(PROBLEM TO SOLVE)
Repeat exactly what appears from the opening line of the listing to the line with "b = NB(); box(b, (-8, 0.3, -4.2), (14, 7.5, -4.0));", inclusive.

** start **

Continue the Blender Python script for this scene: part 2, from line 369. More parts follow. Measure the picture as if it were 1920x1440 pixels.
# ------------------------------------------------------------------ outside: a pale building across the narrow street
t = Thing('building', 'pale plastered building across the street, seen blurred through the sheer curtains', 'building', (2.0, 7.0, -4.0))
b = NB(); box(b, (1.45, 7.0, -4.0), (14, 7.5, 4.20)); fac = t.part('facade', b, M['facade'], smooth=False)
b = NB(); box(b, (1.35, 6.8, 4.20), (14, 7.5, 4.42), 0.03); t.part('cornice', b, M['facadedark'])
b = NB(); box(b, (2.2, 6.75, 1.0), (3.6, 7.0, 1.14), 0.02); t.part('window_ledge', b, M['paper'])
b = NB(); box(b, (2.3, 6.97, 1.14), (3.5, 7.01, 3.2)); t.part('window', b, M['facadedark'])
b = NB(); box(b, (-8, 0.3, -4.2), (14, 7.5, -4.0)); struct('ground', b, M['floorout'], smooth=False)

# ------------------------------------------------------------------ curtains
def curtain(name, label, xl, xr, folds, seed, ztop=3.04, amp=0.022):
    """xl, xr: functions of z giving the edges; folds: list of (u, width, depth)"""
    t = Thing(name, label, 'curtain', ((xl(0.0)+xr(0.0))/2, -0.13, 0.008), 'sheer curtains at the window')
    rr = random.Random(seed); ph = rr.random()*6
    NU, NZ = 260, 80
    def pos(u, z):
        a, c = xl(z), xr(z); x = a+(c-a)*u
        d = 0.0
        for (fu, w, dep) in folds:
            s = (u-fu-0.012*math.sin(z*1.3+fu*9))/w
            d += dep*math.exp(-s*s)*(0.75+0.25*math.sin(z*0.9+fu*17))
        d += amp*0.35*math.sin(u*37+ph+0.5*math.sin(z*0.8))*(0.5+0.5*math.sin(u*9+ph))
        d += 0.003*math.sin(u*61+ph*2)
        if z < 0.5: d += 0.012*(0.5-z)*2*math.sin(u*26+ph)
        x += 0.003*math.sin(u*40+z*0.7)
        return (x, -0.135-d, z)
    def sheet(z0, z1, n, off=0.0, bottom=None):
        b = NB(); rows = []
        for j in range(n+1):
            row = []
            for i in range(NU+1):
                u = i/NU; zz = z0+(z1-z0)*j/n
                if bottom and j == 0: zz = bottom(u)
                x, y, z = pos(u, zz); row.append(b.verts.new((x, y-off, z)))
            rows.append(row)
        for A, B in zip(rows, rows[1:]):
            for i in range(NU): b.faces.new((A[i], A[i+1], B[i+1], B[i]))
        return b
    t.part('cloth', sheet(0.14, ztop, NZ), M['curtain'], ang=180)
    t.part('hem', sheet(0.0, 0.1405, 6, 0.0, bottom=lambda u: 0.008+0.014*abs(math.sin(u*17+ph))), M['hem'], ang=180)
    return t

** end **

(THE ANSWER)
Continue the Blender Python script for this scene: part 2, from line 369. More parts follow. Measure the picture as if it were 1920x1440 pixels.
# ------------------------------------------------------------------ outside: a pale building across the narrow street
t = Thing('building', 'pale plastered building across the street, seen blurred through the sheer curtains', 'building', (2.0, 7.0, -4.0))
b = NB(); box(b, (1.45, 7.0, -4.0), (14, 7.5, 4.20)); fac = t.part('facade', b, M['facade'], smooth=False)
b = NB(); box(b, (1.35, 6.8, 4.20), (14, 7.5, 4.42), 0.03); t.part('cornice', b, M['facadedark'])
b = NB(); box(b, (2.2, 6.75, 1.0), (3.6, 7.0, 1.14), 0.02); t.part('window_ledge', b, M['paper'])
b = NB(); box(b, (2.3, 6.97, 1.14), (3.5, 7.01, 3.2)); t.part('window', b, M['facadedark'])
b = NB(); box(b, (-8, 0.3, -4.2), (14, 7.5, -4.0)); struct('ground', b, M['floorout'], smooth=False)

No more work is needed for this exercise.